If you don't teach CESA, what will you expect your students to do if they get themselves in the situation where they need it?

Decades ago, before the advent of the SPG, the J-valve was popular, but it often did not work. I was not diving in that era, but ScubaBoard posts from those who did dive then said that he CESA was a very common means of ascent. It works--if it done properly. I have also talked with people who did CESA's in actual OOG situations, and they reported it was no problem for them. It apparently does not take a lot of practice.

What it apparently does require is enough confidence to believe that it will work so you will not panic and hold your breath. Start your ascent with that confidence, and you can make it to the surface safely from any recreational depth.
 
If you don't teach CESA, what will you expect your students to do if they get themselves in the situation where they need it?
If you teach them right, they'll never need to do it. However, you do realize that everyone that died in that study had completed this skill in their OW training?

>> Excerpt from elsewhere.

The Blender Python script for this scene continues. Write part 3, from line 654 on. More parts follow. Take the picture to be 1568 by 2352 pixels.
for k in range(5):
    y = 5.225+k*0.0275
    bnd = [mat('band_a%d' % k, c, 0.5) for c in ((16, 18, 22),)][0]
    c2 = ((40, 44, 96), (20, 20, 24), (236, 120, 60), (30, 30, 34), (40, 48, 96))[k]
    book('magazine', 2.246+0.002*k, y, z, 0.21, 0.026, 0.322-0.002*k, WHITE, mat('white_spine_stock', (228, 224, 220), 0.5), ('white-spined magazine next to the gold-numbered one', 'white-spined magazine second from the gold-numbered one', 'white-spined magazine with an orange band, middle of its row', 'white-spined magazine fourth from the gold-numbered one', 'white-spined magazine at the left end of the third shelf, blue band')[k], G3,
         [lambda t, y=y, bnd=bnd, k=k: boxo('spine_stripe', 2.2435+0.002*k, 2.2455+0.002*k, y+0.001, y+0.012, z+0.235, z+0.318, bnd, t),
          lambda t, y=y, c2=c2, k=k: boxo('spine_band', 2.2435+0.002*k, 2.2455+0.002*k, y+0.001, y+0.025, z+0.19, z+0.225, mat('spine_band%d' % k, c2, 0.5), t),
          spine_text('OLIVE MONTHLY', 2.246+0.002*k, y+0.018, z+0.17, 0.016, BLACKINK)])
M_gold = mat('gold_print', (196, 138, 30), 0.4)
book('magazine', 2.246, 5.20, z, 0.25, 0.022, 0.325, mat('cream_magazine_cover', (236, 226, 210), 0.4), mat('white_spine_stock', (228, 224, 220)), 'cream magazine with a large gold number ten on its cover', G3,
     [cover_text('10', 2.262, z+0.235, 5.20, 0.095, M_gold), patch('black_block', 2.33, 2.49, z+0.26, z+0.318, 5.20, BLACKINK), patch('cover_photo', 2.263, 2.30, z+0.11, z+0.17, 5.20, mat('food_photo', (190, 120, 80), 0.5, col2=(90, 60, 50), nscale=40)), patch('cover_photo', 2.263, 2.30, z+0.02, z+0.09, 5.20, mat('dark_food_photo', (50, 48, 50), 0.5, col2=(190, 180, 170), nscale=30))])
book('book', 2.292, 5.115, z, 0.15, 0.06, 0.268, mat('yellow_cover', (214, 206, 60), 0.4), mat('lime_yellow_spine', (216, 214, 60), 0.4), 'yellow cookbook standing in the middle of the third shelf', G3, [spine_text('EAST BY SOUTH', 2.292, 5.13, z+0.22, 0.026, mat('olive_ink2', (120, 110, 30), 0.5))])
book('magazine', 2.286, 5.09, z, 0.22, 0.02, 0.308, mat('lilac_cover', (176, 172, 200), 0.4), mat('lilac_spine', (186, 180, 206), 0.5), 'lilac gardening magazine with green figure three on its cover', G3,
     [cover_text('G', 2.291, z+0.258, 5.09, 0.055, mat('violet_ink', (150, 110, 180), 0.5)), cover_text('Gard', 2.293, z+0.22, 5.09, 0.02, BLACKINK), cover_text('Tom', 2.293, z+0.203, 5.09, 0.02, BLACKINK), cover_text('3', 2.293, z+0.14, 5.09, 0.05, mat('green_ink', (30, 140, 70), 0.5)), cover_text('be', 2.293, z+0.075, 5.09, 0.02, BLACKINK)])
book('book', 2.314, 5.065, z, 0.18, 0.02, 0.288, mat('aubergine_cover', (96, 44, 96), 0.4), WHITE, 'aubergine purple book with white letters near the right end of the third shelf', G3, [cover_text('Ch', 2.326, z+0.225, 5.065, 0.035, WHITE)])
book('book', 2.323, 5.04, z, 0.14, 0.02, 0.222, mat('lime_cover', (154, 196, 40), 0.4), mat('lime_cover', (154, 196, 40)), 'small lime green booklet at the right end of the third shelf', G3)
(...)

the J-valve was popular, but it often did not work.
I've never known them not working, but that the valve was put down into the full open position sometime during the dive. IOW, it was diver error. I had to do several CESAs in that era due to my mistake. Mind you, I had never learned how to do a proper CESA, but I certainly didn't panic. It's my belief that panic overrides training, even with well-taught skills.
What it apparently does require is enough confidence to believe that it will work
I disagree.
  • It often hurts the instructor over time with such repetition.
    • How many instructors have had to stop teaching due to the repetitive stress on their ears?
    • They are inherently dangerous
  • It sets a horrible, horrible example for the students
    • They want to dive like you and see you being a human yo-yo
  • The same skill can be taught horizontally.
 
As far as I know BSAC has never required this exercise to be practised.

As an Advanced Diver, I’m qualified to manage diving operations, be a rescue manager, undertake dives with mandatory deco stops, lead less qualified and trainee divers, plus a whole load of other diving related things like boat handling.
We have had discussions about this in the past, so what I am going to write next is based on my understanding of those discussions. If that understanding is incorrect, please correct it.

In those discussions, BSAC people said that BSAC requires divers to carry a redundant air source, making CESA unnecessary.

After one such discussion, I wrote to someone at BSAC who confirmed it. I asked what would happen if a BSAC diver somehow found himself or herself in an OOG situation without that redundant air source. He said that diver would have to do a CESA.